Football League Division Two, 11/12/04, 3.00pm
Wolverhampton Wanderers
Coded messages
By Pete Bradshaw

I didn't go....

14 August 1954. All Saints' Church South Oxhey. The wedding of Mr Eric Stanley Ronald Bradshaw and Miss Josephine Ellen Withers.

Needless to say, I wasn't there. I'm not that old. But my parents' wedding was undoubtedly a joyous occasion, despite the impoverished surroundings of the post-war London County Council estate and its functional parish church.

Fifty years later and a Golden Wedding celebration. Not in August, that would have been too conventional. But in December. My brother and his family down from Langley Park, County Durham (home of Sir Bobby Robson, ex England manager). A weekend away in the Peak District tucked away on a farm in the extreme east of Staffordshire.

One hundred and fifty miles away, another golden celebration. The faithful come to Vicarage Road. To see another ex-England manager and his new found charges. Wolves. Memories of past games come flooding back. Foremost is the 5-0 win at Molyneux. Mo Johnston hat trick. Kenny Jackett imperious. The cup win, 3-0 against all the odds. And then more recent times. Kerry Dixon fumbling around. Kevin Phillips scoring a late equaliser in a game in which we were outplayed.

Not quite like the 1950s, but certainly of a different era, this Saturday. We went to Ashbourne for lunch and shopping. No radio to hand. No way of knowing what was going on. In the market we hear the unmistakeable sound local radio. "Last season Derby beat Forest by four goals to two. This season another emphatic victory by three goals to nil." It must be nice to have emphatic victories in the league.

A text message. Ah yes, I'd forgotten that. "H 1 0." The coded message brings a smile to my face. Another "Dyche out, Devlin, Ards in."

Another, "1 1." I suppose Olafinjana would be a bit much for predictive text.

A third "HT 1 1. We're being totally outplayed." My heart sinks. Totally outplayed again, I think. After West Ham and bits of the Leeds game, we're being taken apart by Glenn Hoddle's Wolves. That hurts. And with no Dyche either he missed the game at Crewe, I seem to recall.... We go back to the farm.

I await the final score. Nothing. There is no signal here. Just like the old days. We have no way of knowing the score. I'd missed "Final Score" or whatever they call that thing with Ray Stubbs. I'd missed Sports Report, or whatever they call that thing on Radio Five Live. I couldn't get the scores from Division Two, or whatever they call it, on my WAP phone. For reasons that pass me by I can't bring myself to look at the teletext. Somehow I want this grief to be private, I guess. Not something to share with all the family. I go upstairs. Maybe the signal is stronger.

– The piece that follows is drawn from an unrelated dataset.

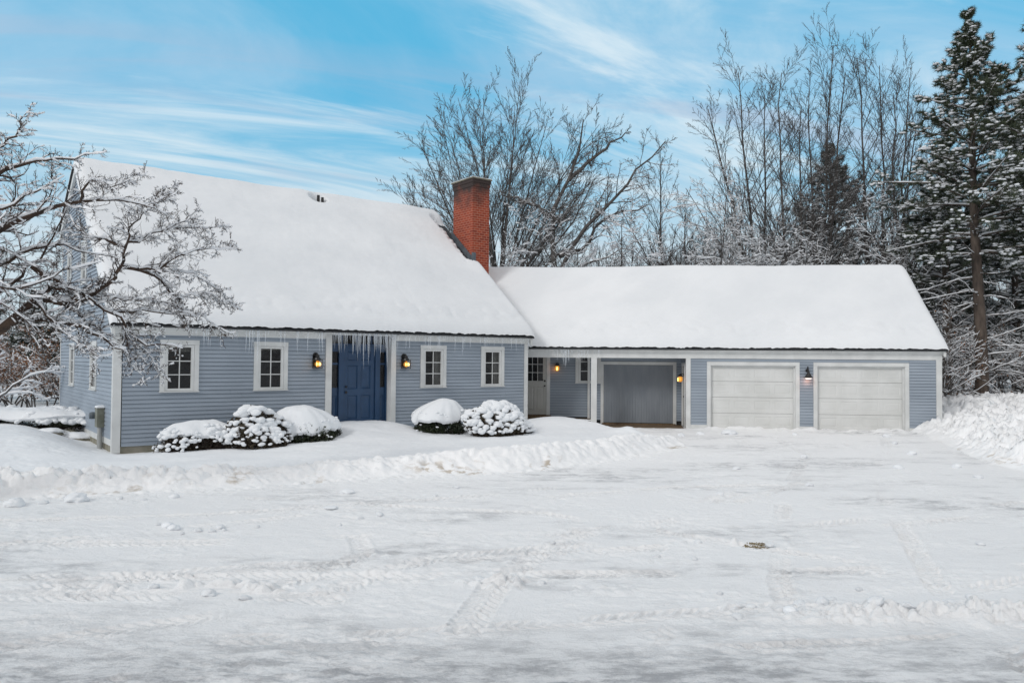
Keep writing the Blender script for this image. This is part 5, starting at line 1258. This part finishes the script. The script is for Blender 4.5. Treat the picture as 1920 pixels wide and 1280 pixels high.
# --- garden shrubs under the windows
def dome(name,c,rx,ry,hgt_,label,seed,z0,leafm,nleaf=5000,cap=None,clumps=0,stems=60,rot=A,skirt=.45,box=0,lsize=.05,skew=0,clump_s=(.05,.09)):
    g=np.random.default_rng(seed);root=empty(name,loc=c,rz=rot);tagp(root,label,'shrub')
    # shell point inside body
    def body(nn,inner=.6,zlo=0):
        d=g.normal(size=(nn,3));d[:,2]=np.abs(d[:,2]);d/=np.linalg.norm(d,axis=1,keepdims=True)
        if box:d=np.sign(d)*np.abs(d)**(1-box*.6);d/=np.maximum(np.linalg.norm(d,axis=1,keepdims=True)**.5,1e-3)
        r=g.uniform(inner,1,(nn,1))**.6
        bump=(1+.40*n3(d+seed,1.5,seed)+.12*n3(d+seed,4,seed+1))[:,None]
        P=d*r*bump*np.array([rx,ry,hgt_]);return P
    P=body(nleaf,.55 if cap else .8)*(1 if cap else 1.04)
    under=np.clip(P[:,2]/hgt_,0,1);P[:,:2]*=(skirt+(1-skirt)*np.clip(under*2.2,0,1))[:,None]
    V,F=leafquads(P,lsize,g,.42,.3);arr('foliage',V,F,leafm,root,smooth=False)
    n=stems;a=g.uniform(0,6.28,n);tip=body(n,.9);base=np.stack([np.cos(a)*.12*rx,np.sin(a)*.12*ry,np.full(n,-.15)],1)
    m=6;q=np.linspace(0,1,m)[None,:,None];SP=base[:,None]*(1-q)+tip[:,None]*q;SP[...,:2]+=(tip-base)[:,None,:2]*.18*np.sin(q*math.pi);SP[:,1:-1]+=g.normal(size=(n,m-2,3))*.02
    SR=np.linspace(.012,.004,m)[None]*np.ones((n,1))
    S2,S2r=grow(SP,SR,6,.35,.7,.3,4,.1,.3,g,minr=.003)
    V,F=merge([tubes(SP,SR,4),tubes(S2,S2r,3)]);arr('stems',V,F,M_twig,root)
    if cap:      # smooth pillow of snow
        over,th,bl,zc=cap
        k=90;aa=np.linspace(0,2*math.pi,k+1)[:-1];rr_=np.r_[np.linspace(0,.9,26)[1:],.9+.1*np.sin(np.linspace(.1,1,12)*math.pi/2),1-.08*np.linspace(.1,1,7)]
        low=np.r_[np.zeros(37),np.linspace(.12,1,7)]
        AA,RR=np.meshgrid(aa,rr_);LO=np.repeat(low[:,None],k,1)
        ex=rx*over*(1+.04*np.sin(AA*3+seed)+.26*(fbm(np.cos(AA)*2.5+9,np.sin(AA)*2.5+9,4,seed)-.5));ey=ry*over*(ex/rx/over)
        rz_=.26*(fbm(np.cos(AA)*1.6+5,np.sin(AA)*1.6+5,3,seed+3)-.5)+.10*(fbm(np.cos(AA)*7+5,np.sin(AA)*7+5,3,seed+4)-.5)
        X=np.cos(AA)*RR*ex;Y=np.sin(AA)*RR*ey
        rb=hgt_*zc+rz_*RR**2;top=rb+(hgt_+th-rb)*(np.clip(1-np.minimum(RR,1)**2,0,1))**bl*(1+.0*RR)+.16*(fbm(X*1.7+seed,Y*1.7,3,seed+8)-.5)*(1-RR**4)
        und=rb-.04-.05*fbm(np.cos(AA)*9,np.sin(AA)*9,3,seed)
        Z=np.where(LO>0,rb*(1-LO)+und*LO,top)+.03*(fbm(X*4+5,Y*4,3,seed)-.5)*(LO==0)
        if skew:X=X+skew*np.clip((Z-hgt_*zc)/(hgt_+th-hgt_*zc),0,1)**1.5*rx
        V=np.concatenate([np.stack([X,Y,Z],-1).reshape(-1,3),[[X[0].mean(),0,Z[0].mean()+.005]]]);nr=len(rr_);i=np.arange(nr-1)[:,None]*k+np.arange(k)[None];j=np.arange(nr-1)[:,None]*k+(np.arange(k)[None]+1)%k
        F=np.stack([i,j,j+k,i+k],-1).reshape(-1,4)
        tri=[(len(V)-1,q2,(q2+1)%k,(q2+1)%k) for q2 in range(k)]
        T3=np.array([(a_,b_,c_) for a_,b_,c_,_ in tri]);F3=np.concatenate([F[:,[0,1,2]],F[:,[0,2,3]],T3])
        # crumbs of snow hanging in the leaves along the rim
        kk=110;a2=g.uniform(0,6.28,kk);ii=(a2/(2*math.pi)*k).astype(int)%k;row=24;base_=V[row*k+ii];S_=np.stack([g.uniform(.012,.045,kk)]*3,1)*np.array([1.2,1,.8])
        Vb,Fb=blobs(base_*np.array([.99,.99,1])+np.stack([g.normal(size=kk)*.015,g.normal(size=kk)*.015,-g.uniform(-.03,.14,kk)],1),S_,g,ICO1,.12)
        Vc,Fc=merge([(V,F3),(Vb,Fb)]);arr('snow_cap',Vc,Fc,M_snow,root)
    if clumps:
        P=body(clumps,.92);P=P[P[:,2]>hgt_*.12];k=len(P);s0=g.uniform(clump_s[0],clump_s[1],k)*(.65+.7*np.clip(P[:,2]/hgt_,0,1))
        S_=np.stack([s0*g.uniform(.9,1.5,k),s0*g.uniform(.9,1.3,k),s0*g.uniform(.55,.9,k)],1)
        V,F=blobs(P+np.array([0,0,.03]),S_,g,ICO2,.07)
        V=V+(n3(V,9,seed)*.020+n3(V,22,seed+2)*.010)[:,None]*np.array([1,1,.8])
        arr('snow_clumps',V,F,M_snow,root)
    return root
def at_(x,y,dz=-.05):return (x,y,H(x,y)+dz)
dome('clipped_shrub',at_(-7.05,17.5),.86,.42,.50,'flat topped bare stemmed shrub with ragged snow, leftmost of the five by the house',501,0,M_leafb,4200,cap=(.97,.20,.78,.80),clumps=190,stems=220,box=.5,skirt=.72,clump_s=(.03,.065))
dome('rhododendron',at_(-5.75,18.0),.68,.55,.86,'rhododendron in clumped snow between the flat topped shrub and the smooth mound',502,0,M_leafb,3400,clumps=400,stems=150,skirt=.8,lsize=.11,clump_s=(.028,.095))
dome('yew_shrub',at_(-5.0,19.0),.84,.60,.60,'rounded yew under a smooth snow mound left of the blue door',503,0,M_leafd,9000,cap=(1.06,.30,.60,.52),skew=-.22,stems=60,skirt=.93,lsize=.06,clumps=40,clump_s=(.02,.04))
dome('yew_shrub',at_(-1.95,20.8),.76,.58,.58,'yew with a peaked snow cap between the blue door and the right rhododendron',504,0,M_leafd,8000,cap=(1.08,.36,.62,.72),skew=.22,stems=60,skirt=.80,lsize=.06,clumps=30,clump_s=(.02,.04))
dome('rhododendron',at_(-.35,20.5),1.0,.62,.92,'large rhododendron buried in clumped snow below the right house corner',505,0,M_leafb,6500,clumps=800,stems=230,skirt=.85,lsize=.11,clump_s=(.028,.10))
dome('hedge',(-13.0,20.6,.28),2.25,.75,.40,'low clipped hedge with a thick snow top beyond the left yard',507,0,M_leafd,11000,cap=(.98,.10,.74,.72),clumps=380,stems=160,rot=.1,box=.8,skirt=.92,clump_s=(.05,.11))
# snow capped ledge stones by the gable
for i,(x,y,r,t) in enumerate([(-11.2,19.9,.27,'larger ledge stone under snow beside the gable wall'),(-11.65,19.6,.17,'smaller ledge stone under snow left of the larger one')]):
    root=empty('ledge_stone',loc=(x,y,H(x,y)-.03));tagp(root,t,'rock','ledge stones beside the gable')
    v,f=ICO3;P=v*(1+.35*n3(v,1.1,600+i)[:,None]+.12*n3(v,4,610+i)[:,None])*np.array([r*1.5,r,r*.5]);arr('stone',P,f,M_rock,root)
    P2=P.copy();m=v[:,2]>-.05;P2=P2*np.array([1.03,1.03,1])+np.array([0,0,.07]);P2[~m,2]=P[~m,2]+.05;P2[~m,:2]*=.8;arr('snow_cap',P2,f,M_snow,root)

Eventually, at about 9.20 the message comes through."FT 1 1, much better second half, MoM Richard Lee." Phew. Another draw maybe, but not a defeat and only twenty-one points left to get. Six wins, anyone?

Sunday evening, I arrive back home. Look at the Watford FC website and see that Ray is somewhat disappointed. Look a BSaD and see nothing. Oh well, I'm sure someone will do a report on Monday. I could give Lee 4* on the basis of my text messages but would be stumped beyond that.

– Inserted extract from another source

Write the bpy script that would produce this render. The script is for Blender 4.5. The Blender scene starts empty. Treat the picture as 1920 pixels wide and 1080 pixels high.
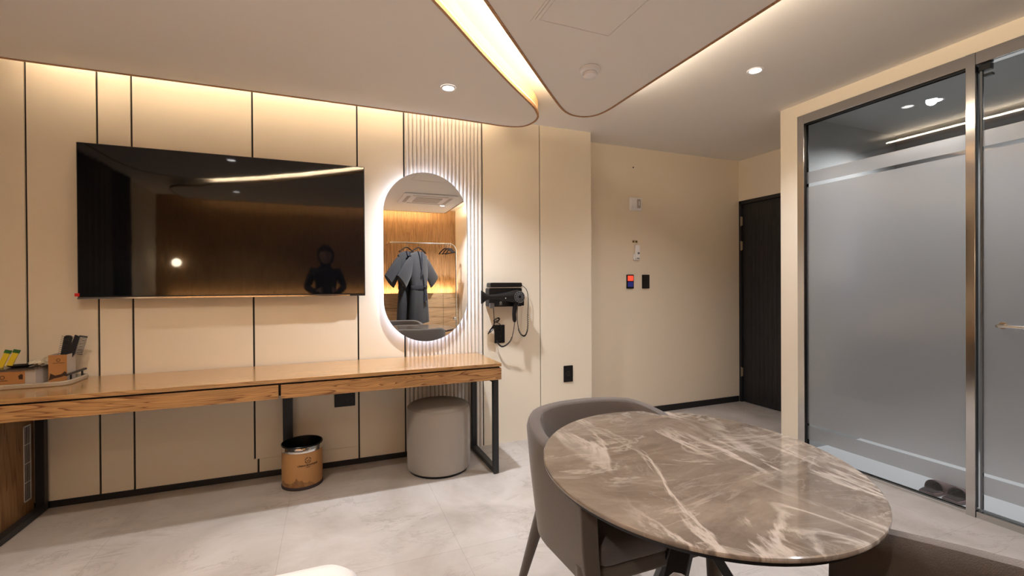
import bpy, bmesh, math, random
from mathutils import Vector, Matrix
from math import sin, cos, pi, radians
random.seed(7)
sc = bpy.context.scene
COL = sc.collection

# ------------------------------------------------------------------ camera
cam_d = bpy.data.cameras.new('camera'); cam = bpy.data.objects.new('camera', cam_d); COL.objects.link(cam)
cam_d.sensor_width = 36.0; cam_d.lens = 850.55 / 1920 * 36.0; cam_d.clip_start = 0.02
yaw, pitch, roll = radians(21.848), radians(-0.291), radians(-0.327)
f = Vector((sin(yaw) * cos(pitch), cos(yaw) * cos(pitch), sin(pitch)))
r = Vector((cos(yaw), -sin(yaw), 0)); u = r.cross(f)
r2 = cos(roll) * r + sin(roll) * u; u2 = -sin(roll) * r + cos(roll) * u
M = Matrix(((r2.x, u2.x, -f.x, 0), (r2.y, u2.y, -f.y, 0), (r2.z, u2.z, -f.z, 1.25), (0, 0, 0, 1)))
cam.matrix_world = M
sc.camera = cam
# ------------------------------------------------------------------ world, exposure
w = bpy.data.worlds.new('world'); sc.world = w; w.use_nodes = True
w.node_tree.nodes['Background'].inputs[0].default_value = (0.5, 0.55, 0.6, 1)
w.node_tree.nodes['Background'].inputs[1].default_value = 0.02
sc.view_settings.view_transform = 'Standard'; sc.view_settings.look = 'None'
sc.view_settings.exposure = 1.38; sc.view_settings.gamma = 1.0
sc.view_settings.use_curve_mapping = False
try:
    sc.cycles.use_denoising = True
    sc.cycles.max_bounces = 10; sc.cycles.diffuse_bounces = 6; sc.cycles.glossy_bounces = 6
    sc.cycles.transmission_bounces = 8; sc.cycles.caustics_reflective = False; sc.cycles.caustics_refractive = False
    sc.cycles.sample_clamp_indirect = 6.0
except Exception: pass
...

It is very odd missing games when you've so little communication with the outside world. Back in the days when I first started watching Watford, away games were a mystery only partially cleared up by the Sports Echo report. Now I usually feel part of the game even if I'm not there. Paradoxically this mass media makes me feel more part of the club, makes me want to go to games more. I suppose that might be why attendances are up since ten years ago. After all, who'd want to stay at home and "listen" to a series of draws, when we who go know that the team are playing much better than that.

One final thing. I should thank London County Council for re-housing my mother's family after the war. They had always lived within a Paul Furlong volley of Loftus Road (or a Chris Day goal kick of White City). I could easily have been a Hoop and not a Horn. When she married my Dad back in '54, and they decided to settle in Watford, my future was cast. As I walked round Ashbourne on Saturday, all my memories were golden.